Do this:
Give back all the data exactly, line by line.

Dataset content:
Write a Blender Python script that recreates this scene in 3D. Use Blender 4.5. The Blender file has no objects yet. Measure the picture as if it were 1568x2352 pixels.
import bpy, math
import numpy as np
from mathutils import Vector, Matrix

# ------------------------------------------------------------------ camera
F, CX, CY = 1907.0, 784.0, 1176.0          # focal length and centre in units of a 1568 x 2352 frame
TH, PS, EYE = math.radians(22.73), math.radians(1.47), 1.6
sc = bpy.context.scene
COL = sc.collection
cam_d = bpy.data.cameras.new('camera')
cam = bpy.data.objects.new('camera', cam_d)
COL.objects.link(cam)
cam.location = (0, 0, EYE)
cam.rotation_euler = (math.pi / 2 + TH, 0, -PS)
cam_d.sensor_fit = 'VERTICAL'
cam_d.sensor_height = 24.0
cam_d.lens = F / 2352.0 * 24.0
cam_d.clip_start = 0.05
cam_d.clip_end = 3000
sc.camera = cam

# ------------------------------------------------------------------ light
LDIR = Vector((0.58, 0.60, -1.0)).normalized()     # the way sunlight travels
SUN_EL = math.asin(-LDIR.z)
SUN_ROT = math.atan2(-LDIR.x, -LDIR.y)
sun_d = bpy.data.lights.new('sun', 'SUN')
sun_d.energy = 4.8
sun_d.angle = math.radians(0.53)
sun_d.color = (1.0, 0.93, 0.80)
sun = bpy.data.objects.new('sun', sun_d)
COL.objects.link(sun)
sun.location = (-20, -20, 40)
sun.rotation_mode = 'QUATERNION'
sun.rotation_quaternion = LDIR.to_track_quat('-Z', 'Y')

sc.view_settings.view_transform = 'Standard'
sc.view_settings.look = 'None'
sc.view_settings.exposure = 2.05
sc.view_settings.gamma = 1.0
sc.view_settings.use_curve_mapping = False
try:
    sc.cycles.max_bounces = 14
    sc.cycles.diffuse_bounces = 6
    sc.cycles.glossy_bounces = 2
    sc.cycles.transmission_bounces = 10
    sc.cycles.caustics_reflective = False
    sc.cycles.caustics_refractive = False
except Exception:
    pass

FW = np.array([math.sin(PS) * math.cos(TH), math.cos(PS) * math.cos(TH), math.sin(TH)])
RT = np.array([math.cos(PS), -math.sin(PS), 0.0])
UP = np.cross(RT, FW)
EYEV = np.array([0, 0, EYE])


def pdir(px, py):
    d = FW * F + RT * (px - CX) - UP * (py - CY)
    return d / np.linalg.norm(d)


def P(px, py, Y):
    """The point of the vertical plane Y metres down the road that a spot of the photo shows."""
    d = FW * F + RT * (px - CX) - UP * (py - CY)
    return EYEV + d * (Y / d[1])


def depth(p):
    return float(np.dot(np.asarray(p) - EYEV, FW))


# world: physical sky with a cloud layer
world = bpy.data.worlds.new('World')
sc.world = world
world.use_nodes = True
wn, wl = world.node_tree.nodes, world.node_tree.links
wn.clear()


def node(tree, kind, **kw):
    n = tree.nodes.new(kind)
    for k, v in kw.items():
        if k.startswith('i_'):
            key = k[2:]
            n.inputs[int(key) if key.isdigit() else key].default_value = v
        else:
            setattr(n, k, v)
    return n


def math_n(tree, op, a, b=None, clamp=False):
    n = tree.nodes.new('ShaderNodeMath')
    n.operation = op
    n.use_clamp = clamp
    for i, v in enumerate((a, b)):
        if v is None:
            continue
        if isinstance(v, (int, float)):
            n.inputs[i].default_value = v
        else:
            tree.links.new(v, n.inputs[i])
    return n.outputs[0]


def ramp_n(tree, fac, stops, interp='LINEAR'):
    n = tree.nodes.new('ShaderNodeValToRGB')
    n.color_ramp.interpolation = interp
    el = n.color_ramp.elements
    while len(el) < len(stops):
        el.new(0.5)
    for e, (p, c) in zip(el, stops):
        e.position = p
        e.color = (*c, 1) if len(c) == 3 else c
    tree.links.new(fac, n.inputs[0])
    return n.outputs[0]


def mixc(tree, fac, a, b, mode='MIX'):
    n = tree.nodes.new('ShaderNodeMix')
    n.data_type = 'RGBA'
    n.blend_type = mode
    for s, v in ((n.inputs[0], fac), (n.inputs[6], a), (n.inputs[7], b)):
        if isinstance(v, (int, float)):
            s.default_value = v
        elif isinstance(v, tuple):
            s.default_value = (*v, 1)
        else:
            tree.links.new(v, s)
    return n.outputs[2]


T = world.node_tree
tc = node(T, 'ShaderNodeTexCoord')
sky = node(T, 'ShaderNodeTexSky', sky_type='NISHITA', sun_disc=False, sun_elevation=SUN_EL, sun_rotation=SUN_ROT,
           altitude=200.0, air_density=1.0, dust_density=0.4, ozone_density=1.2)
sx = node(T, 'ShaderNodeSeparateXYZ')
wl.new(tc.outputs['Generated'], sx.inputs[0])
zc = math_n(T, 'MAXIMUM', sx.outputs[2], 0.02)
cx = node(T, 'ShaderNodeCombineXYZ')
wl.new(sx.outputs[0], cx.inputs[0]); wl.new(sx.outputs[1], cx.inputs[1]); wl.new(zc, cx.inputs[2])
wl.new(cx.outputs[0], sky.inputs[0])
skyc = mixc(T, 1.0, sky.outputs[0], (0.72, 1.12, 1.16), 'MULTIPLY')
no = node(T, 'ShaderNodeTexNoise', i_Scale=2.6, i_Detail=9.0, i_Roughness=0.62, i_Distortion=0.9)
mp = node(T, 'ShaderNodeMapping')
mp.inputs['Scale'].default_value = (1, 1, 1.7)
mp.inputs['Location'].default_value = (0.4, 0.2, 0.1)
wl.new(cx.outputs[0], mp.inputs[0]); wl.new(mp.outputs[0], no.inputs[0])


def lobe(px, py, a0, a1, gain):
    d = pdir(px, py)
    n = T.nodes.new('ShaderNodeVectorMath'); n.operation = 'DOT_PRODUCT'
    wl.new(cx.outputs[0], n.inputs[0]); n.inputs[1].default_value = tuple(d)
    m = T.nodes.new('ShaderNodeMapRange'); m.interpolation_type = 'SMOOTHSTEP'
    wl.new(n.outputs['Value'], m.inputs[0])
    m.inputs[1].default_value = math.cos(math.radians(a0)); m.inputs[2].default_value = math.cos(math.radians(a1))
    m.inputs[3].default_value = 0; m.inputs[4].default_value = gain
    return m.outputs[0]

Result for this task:
Write a Blender Python script that recreates this scene in 3D. Use Blender 4.5. The Blender file has no objects yet. Measure the picture as if it were 1568x2352 pixels.
import bpy, math
import numpy as np
from mathutils import Vector, Matrix

# ------------------------------------------------------------------ camera
F, CX, CY = 1907.0, 784.0, 1176.0          # focal length and centre in units of a 1568 x 2352 frame
TH, PS, EYE = math.radians(22.73), math.radians(1.47), 1.6
sc = bpy.context.scene
COL = sc.collection
cam_d = bpy.data.cameras.new('camera')
cam = bpy.data.objects.new('camera', cam_d)
COL.objects.link(cam)
cam.location = (0, 0, EYE)
cam.rotation_euler = (math.pi / 2 + TH, 0, -PS)
cam_d.sensor_fit = 'VERTICAL'
cam_d.sensor_height = 24.0
cam_d.lens = F / 2352.0 * 24.0
cam_d.clip_start = 0.05
cam_d.clip_end = 3000
sc.camera = cam

# ------------------------------------------------------------------ light
LDIR = Vector((0.58, 0.60, -1.0)).normalized()     # the way sunlight travels
SUN_EL = math.asin(-LDIR.z)
SUN_ROT = math.atan2(-LDIR.x, -LDIR.y)
sun_d = bpy.data.lights.new('sun', 'SUN')
sun_d.energy = 4.8
sun_d.angle = math.radians(0.53)
sun_d.color = (1.0, 0.93, 0.80)
sun = bpy.data.objects.new('sun', sun_d)
COL.objects.link(sun)
sun.location = (-20, -20, 40)
sun.rotation_mode = 'QUATERNION'
sun.rotation_quaternion = LDIR.to_track_quat('-Z', 'Y')

sc.view_settings.view_transform = 'Standard'
sc.view_settings.look = 'None'
sc.view_settings.exposure = 2.05
sc.view_settings.gamma = 1.0
sc.view_settings.use_curve_mapping = False
try:
    sc.cycles.max_bounces = 14
    sc.cycles.diffuse_bounces = 6
    sc.cycles.glossy_bounces = 2
    sc.cycles.transmission_bounces = 10
    sc.cycles.caustics_reflective = False
    sc.cycles.caustics_refractive = False
except Exception:
    pass

FW = np.array([math.sin(PS) * math.cos(TH), math.cos(PS) * math.cos(TH), math.sin(TH)])
RT = np.array([math.cos(PS), -math.sin(PS), 0.0])
UP = np.cross(RT, FW)
EYEV = np.array([0, 0, EYE])


def pdir(px, py):
    d = FW * F + RT * (px - CX) - UP * (py - CY)
    return d / np.linalg.norm(d)


def P(px, py, Y):
    """The point of the vertical plane Y metres down the road that a spot of the photo shows."""
    d = FW * F + RT * (px - CX) - UP * (py - CY)
    return EYEV + d * (Y / d[1])


def depth(p):
    return float(np.dot(np.asarray(p) - EYEV, FW))


# world: physical sky with a cloud layer
world = bpy.data.worlds.new('World')
sc.world = world
world.use_nodes = True
wn, wl = world.node_tree.nodes, world.node_tree.links
wn.clear()


def node(tree, kind, **kw):
    n = tree.nodes.new(kind)
    for k, v in kw.items():
        if k.startswith('i_'):
            key = k[2:]
            n.inputs[int(key) if key.isdigit() else key].default_value = v
        else:
            setattr(n, k, v)
    return n


def math_n(tree, op, a, b=None, clamp=False):
    n = tree.nodes.new('ShaderNodeMath')
    n.operation = op
    n.use_clamp = clamp
    for i, v in enumerate((a, b)):
        if v is None:
            continue
        if isinstance(v, (int, float)):
            n.inputs[i].default_value = v
        else:
            tree.links.new(v, n.inputs[i])
    return n.outputs[0]


def ramp_n(tree, fac, stops, interp='LINEAR'):
    n = tree.nodes.new('ShaderNodeValToRGB')
    n.color_ramp.interpolation = interp
    el = n.color_ramp.elements
    while len(el) < len(stops):
        el.new(0.5)
    for e, (p, c) in zip(el, stops):
        e.position = p
        e.color = (*c, 1) if len(c) == 3 else c
    tree.links.new(fac, n.inputs[0])
    return n.outputs[0]


def mixc(tree, fac, a, b, mode='MIX'):
    n = tree.nodes.new('ShaderNodeMix')
    n.data_type = 'RGBA'
    n.blend_type = mode
    for s, v in ((n.inputs[0], fac), (n.inputs[6], a), (n.inputs[7], b)):
        if isinstance(v, (int, float)):
            s.default_value = v
        elif isinstance(v, tuple):
            s.default_value = (*v, 1)
        else:
            tree.links.new(v, s)
    return n.outputs[2]


T = world.node_tree
tc = node(T, 'ShaderNodeTexCoord')
sky = node(T, 'ShaderNodeTexSky', sky_type='NISHITA', sun_disc=False, sun_elevation=SUN_EL, sun_rotation=SUN_ROT,
           altitude=200.0, air_density=1.0, dust_density=0.4, ozone_density=1.2)
sx = node(T, 'ShaderNodeSeparateXYZ')
wl.new(tc.outputs['Generated'], sx.inputs[0])
zc = math_n(T, 'MAXIMUM', sx.outputs[2], 0.02)
cx = node(T, 'ShaderNodeCombineXYZ')
wl.new(sx.outputs[0], cx.inputs[0]); wl.new(sx.outputs[1], cx.inputs[1]); wl.new(zc, cx.inputs[2])
wl.new(cx.outputs[0], sky.inputs[0])
skyc = mixc(T, 1.0, sky.outputs[0], (0.72, 1.12, 1.16), 'MULTIPLY')
no = node(T, 'ShaderNodeTexNoise', i_Scale=2.6, i_Detail=9.0, i_Roughness=0.62, i_Distortion=0.9)
mp = node(T, 'ShaderNodeMapping')
mp.inputs['Scale'].default_value = (1, 1, 1.7)
mp.inputs['Location'].default_value = (0.4, 0.2, 0.1)
wl.new(cx.outputs[0], mp.inputs[0]); wl.new(mp.outputs[0], no.inputs[0])


def lobe(px, py, a0, a1, gain):
    d = pdir(px, py)
    n = T.nodes.new('ShaderNodeVectorMath'); n.operation = 'DOT_PRODUCT'
    wl.new(cx.outputs[0], n.inputs[0]); n.inputs[1].default_value = tuple(d)
    m = T.nodes.new('ShaderNodeMapRange'); m.interpolation_type = 'SMOOTHSTEP'
    wl.new(n.outputs['Value'], m.inputs[0])
    m.inputs[1].default_value = math.cos(math.radians(a0)); m.inputs[2].default_value = math.cos(math.radians(a1))
    m.inputs[3].default_value = 0; m.inputs[4].default_value = gain
    return m.outputs[0]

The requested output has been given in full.